Rocambolesco conflicto Iglesia-Estado en México, siglo XVI
EL APARATOSO LITIGIO ENTRE EL ARZOBISPO LASERNA Y EL VIRREY CARRILLO
El afianzamiento en el Nuevo Mundo de la Iglesia y el Estado y la extensión de sus respectivos poderes, creó a veces en aquellas provincias, no precisamente por antagonismo fundamental, sino por mutuas incomprensiones y apreciaciones puntillosas, contrastes que influyeron también considerablemente en la vida eclesiástica. La Iglesia durante el siglo XVI, amparada por la autoridad civil -sobre todo económicamente, pues dependía casi plenamente del erario real-, aceptó aquella obligada subordinación, pero durante el siglo XVII va adquiriendo dimensión autóctona, su personal jerárquico presenta progreso selectivo y numeral, y el pueblo le pertenece todavía en masa. Por otra parte, las autoridades civiles manifiestan ya inicialmente aquella mentalidad intelectual y religiosa, la ilustración, que sobre todo desde mediados del seiscientos se había extendido en los círculos dirigentes europeos.

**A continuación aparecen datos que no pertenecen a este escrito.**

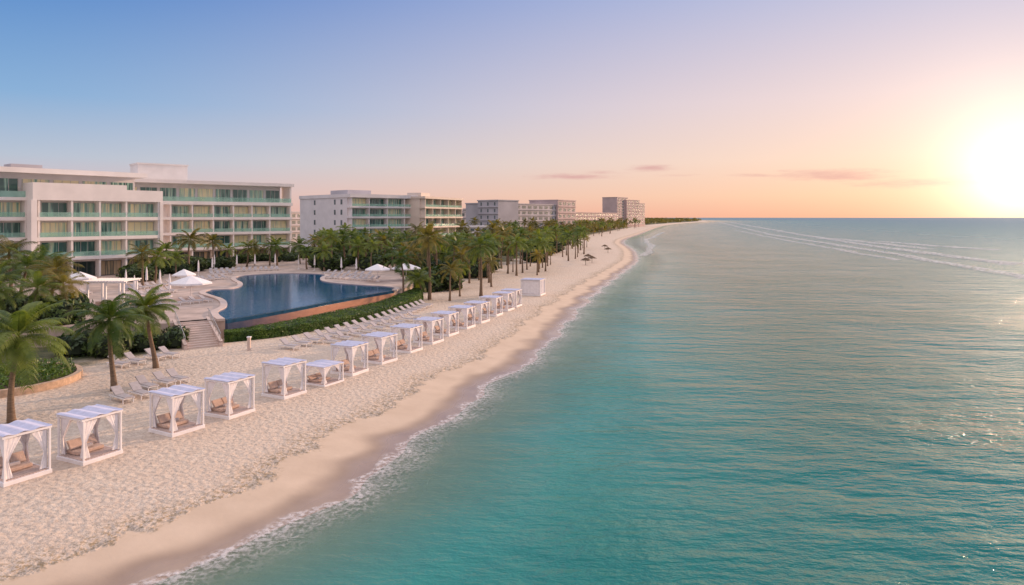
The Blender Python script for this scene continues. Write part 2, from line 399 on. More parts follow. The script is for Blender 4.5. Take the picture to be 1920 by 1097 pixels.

Aunque ni en España ni en América se presentaba en su proyección declaradamente anticristiana, ni en manifiesta oposición con las verdades de la fe, delataba ya una clara prevención ante la autoridad eclesiástica.
En ese clima en que el poder real consideraba como sagrados e intangibles sus atribuciones y privilegios, es más agobiante para la Iglesia el patronato real. Felipe IV, con cédula del 15 de marzo de 1629, preceptuaba a todos los obispos hacer juramento solemne ante escribano público y testigos “de no contravenir en tiempo alguno ni por ninguna manera a nuestro patronato real, y que lo guardarán y cumplirán en todo y por todo, como en él se contiene llanamente y sin impedimento alguno”. El mismo monarca confiaba a otra cédula de 25 de abril de 1643 esta contundente determinación: “Rogamnos y encargamos a los arzobispos y obispos de nuestras Indias que, por lo que les toca, hagan que se recojan todos los breves, así de Su Santidad como de sus nuncios apostólicos que hubiere en sus distritos y se llevaren a aquellas provincias, no habiéndose pasado por nuestro Consejo Real de las indias, y no consientan ni den lugar a que se use de ellos en ninguna forma; y, recogidos, los remitan al dicho nuestro Consejo en la primera ocasión, dando para todo las órdenes convenientes, y poniendo en ejecución el cuidado necesario”.
Los virreyes se interesaban sobremanera en ejecutar puntillosamente los derechos de vicepatronos reales. Sus libros de gobierno donde se registraban acuerdos, decretos y bandos virreinales, cartas de ruego y encargo; en una palabra, el gráfico de su régimen jurisdiccional, reflejan -excluyendo, naturalmente, la dimensión estrictamente espiritual- funciones propias de obispos, de provisores eclesiásticos y hasta de vicarios de religiosas. Claro que esta excesiva intromisión de la autoridad civil y el ocasional contraste de la eclesiástica no traducían una antítesis doctrinal y dogmática, sino contiendas periféricas, verdaderos dimes y diretes que terminaban con una que otra queja amarga del Consejo Real de indias, y, a lo más, remociones, ordinariamente con ascenso, de una o de ambas partes contendientes.
Sin duda el más estrepitoso pleito entre obispos y virreyes lo sostuvieron el arzobispo mejicano Juan Pérez de Laserna (1613-1625) y el virrey don Diego Carrillo de Mendoza, conde de Priego y marqués de Gelves (1621-1624). La ocasión la suscitó el alcalde de Metepec don Melchor Pérez de Varáez (o Varaiz), venido a Méjico para resolver ciertos cargos que se habían levantado contra él. Amenazado de cárcel y secuestro de bienes, se acogió al derecho de asilo, y con anuencia de los dominicos se refugió primero en la iglesia de éstos y luego en una celda del mismo convento.